Такая жанровая пестрота, такая, скажем, свобода в обращении с жанрами, конечно, требует истолкования, и оно предлагалось, например: «Булгаков – мастер симфонической драмы» [128]. Это выразительно, но лишь как аналогия с другим, музыкальным искусством. Истолкования жанровой природы (жанровой типологии) Булгакова здесь нет, есть только сравнение, по существу правильное.
Для Булгакова не была секретом жанровая мозаичность его произведений. По поводу «Зойкиной квартиры» он дал такое разъяснение интервьюеру: «Это трагическая буффонада, в которой в форме масок показан ряд дельцов нэпманского пошиба в наши дни в Москве… В ней ряд сцен, поданных в плане густого гротеска. Есть детективный элемент…» [129]Вот уж воистину – все побывали тут: трагедия и буффонада, комедия масок и детектив, гротеск и «наши дни в Москве», требующие реалистической узнаваемости, – какой жанр способен вместить такое разнообразие?

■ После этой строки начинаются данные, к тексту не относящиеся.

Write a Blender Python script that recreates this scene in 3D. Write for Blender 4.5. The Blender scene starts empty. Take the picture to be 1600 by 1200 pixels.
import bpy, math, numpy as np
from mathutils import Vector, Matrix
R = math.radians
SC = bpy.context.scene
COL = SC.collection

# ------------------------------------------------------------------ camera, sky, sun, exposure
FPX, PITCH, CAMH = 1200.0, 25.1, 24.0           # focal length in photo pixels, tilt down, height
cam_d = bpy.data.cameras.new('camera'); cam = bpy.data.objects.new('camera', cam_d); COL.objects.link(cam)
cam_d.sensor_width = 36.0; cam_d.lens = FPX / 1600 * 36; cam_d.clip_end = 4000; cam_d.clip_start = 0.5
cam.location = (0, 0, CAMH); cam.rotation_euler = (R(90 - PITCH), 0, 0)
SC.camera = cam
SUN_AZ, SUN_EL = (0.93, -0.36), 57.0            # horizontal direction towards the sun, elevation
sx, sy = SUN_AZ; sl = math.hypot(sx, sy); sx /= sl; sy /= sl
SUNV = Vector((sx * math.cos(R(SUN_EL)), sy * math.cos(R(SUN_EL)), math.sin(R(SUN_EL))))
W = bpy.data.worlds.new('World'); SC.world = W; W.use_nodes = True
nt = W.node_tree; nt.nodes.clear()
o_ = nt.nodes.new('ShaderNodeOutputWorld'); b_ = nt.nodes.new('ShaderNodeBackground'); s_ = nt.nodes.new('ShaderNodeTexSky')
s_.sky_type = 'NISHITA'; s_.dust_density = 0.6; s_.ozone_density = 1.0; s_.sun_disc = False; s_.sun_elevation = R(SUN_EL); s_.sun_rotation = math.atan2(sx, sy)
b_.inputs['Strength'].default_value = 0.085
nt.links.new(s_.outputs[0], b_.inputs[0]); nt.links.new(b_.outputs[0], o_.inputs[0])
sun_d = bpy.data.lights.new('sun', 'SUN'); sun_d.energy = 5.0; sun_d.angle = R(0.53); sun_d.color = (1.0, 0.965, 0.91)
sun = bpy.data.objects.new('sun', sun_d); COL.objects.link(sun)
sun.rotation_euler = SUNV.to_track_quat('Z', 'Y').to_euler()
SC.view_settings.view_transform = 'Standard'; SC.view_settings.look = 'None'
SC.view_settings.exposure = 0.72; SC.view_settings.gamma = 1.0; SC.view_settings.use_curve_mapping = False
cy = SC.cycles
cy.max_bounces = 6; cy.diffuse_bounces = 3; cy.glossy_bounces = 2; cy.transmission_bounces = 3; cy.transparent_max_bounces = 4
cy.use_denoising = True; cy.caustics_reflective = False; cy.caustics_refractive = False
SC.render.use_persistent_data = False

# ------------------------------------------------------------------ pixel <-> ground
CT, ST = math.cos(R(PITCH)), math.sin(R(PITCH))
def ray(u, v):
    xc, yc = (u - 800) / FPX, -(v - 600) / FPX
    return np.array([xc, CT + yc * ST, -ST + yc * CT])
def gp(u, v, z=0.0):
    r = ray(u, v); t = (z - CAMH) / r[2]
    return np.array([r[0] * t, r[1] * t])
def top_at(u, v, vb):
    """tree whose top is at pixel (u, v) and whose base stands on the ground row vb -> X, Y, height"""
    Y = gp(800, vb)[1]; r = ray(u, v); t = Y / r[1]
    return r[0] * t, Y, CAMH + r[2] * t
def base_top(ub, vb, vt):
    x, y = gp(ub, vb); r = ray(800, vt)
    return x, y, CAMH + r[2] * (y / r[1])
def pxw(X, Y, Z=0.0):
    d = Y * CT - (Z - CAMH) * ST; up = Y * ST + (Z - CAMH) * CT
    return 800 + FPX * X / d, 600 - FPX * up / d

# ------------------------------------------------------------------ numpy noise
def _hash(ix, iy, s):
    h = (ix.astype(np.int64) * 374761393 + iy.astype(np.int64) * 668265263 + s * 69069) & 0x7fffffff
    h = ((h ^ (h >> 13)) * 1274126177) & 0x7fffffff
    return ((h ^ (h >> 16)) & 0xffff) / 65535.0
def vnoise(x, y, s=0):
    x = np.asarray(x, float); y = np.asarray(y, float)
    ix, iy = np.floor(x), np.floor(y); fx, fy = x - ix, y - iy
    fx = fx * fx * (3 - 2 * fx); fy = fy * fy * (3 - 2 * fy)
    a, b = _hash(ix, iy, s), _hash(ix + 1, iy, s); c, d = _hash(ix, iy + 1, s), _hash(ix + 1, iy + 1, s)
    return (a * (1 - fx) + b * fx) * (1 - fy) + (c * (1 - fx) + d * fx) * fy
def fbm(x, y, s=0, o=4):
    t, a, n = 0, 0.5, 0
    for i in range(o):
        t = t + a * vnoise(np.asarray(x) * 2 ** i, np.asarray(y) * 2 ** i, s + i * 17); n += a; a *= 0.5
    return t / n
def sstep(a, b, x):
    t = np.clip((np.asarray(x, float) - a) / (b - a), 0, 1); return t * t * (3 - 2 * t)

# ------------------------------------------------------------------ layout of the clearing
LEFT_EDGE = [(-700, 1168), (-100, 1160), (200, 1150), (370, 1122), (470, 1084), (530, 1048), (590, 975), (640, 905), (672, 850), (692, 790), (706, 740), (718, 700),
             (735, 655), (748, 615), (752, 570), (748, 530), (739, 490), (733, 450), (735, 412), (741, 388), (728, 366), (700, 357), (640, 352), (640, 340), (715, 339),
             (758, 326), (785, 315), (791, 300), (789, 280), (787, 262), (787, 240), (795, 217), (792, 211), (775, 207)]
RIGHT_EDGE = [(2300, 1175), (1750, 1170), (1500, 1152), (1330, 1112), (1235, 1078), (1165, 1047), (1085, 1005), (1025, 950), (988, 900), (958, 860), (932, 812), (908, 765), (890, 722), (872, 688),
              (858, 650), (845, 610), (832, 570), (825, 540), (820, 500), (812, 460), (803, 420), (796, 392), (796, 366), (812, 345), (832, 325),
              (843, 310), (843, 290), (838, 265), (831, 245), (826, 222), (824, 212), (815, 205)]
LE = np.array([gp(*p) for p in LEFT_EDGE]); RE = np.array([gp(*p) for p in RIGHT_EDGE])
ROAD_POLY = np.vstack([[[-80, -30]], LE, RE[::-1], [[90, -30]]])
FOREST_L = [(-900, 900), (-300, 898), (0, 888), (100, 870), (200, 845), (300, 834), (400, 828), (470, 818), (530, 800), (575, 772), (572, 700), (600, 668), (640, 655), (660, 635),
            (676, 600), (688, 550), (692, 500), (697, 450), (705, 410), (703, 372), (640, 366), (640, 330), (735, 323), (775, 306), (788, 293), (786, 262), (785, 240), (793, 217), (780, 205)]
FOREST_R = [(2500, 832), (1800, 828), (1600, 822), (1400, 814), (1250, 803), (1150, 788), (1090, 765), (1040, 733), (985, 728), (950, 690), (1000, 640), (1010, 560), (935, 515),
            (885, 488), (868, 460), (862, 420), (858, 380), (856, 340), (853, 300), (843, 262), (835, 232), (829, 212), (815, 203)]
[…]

Это должен быть жанр, естественно соединяющий самые отдаленные крайности. Жанр огромной емкости, охватывающий противостоящие точки на шкале художественной выразительности, так что все другие точки с неизбежностью оказываются поглощенными. Для этого жанра нет более удачного названия, чем то, которое придумал для своей пьесы Владимир Маяковский: «Мистерия-буфф». Маяковский столкнул противоположности, нанизал на одну ось полюса театральной вселенной, слил в одно контрастные жанровые названия. Мистерия – театральное действо на библейский или апокрифический сюжет, ожившие сцены мифа, рассказывающие не столько о том, «как там все было», сколько о том, как есть и будет всегда: мистериальность – предельно эффективный способ художественного обобщения, придающий всему про-исходящему смысл «вечности» и «повсеместности». Буфф – острое и эксцентрическое зрелище, захватывающее самые низменные (и потому – предельно конкретные) стороны повседневного быта, не стесняющееся вполне брутального шутовства, гаерства, клоунады.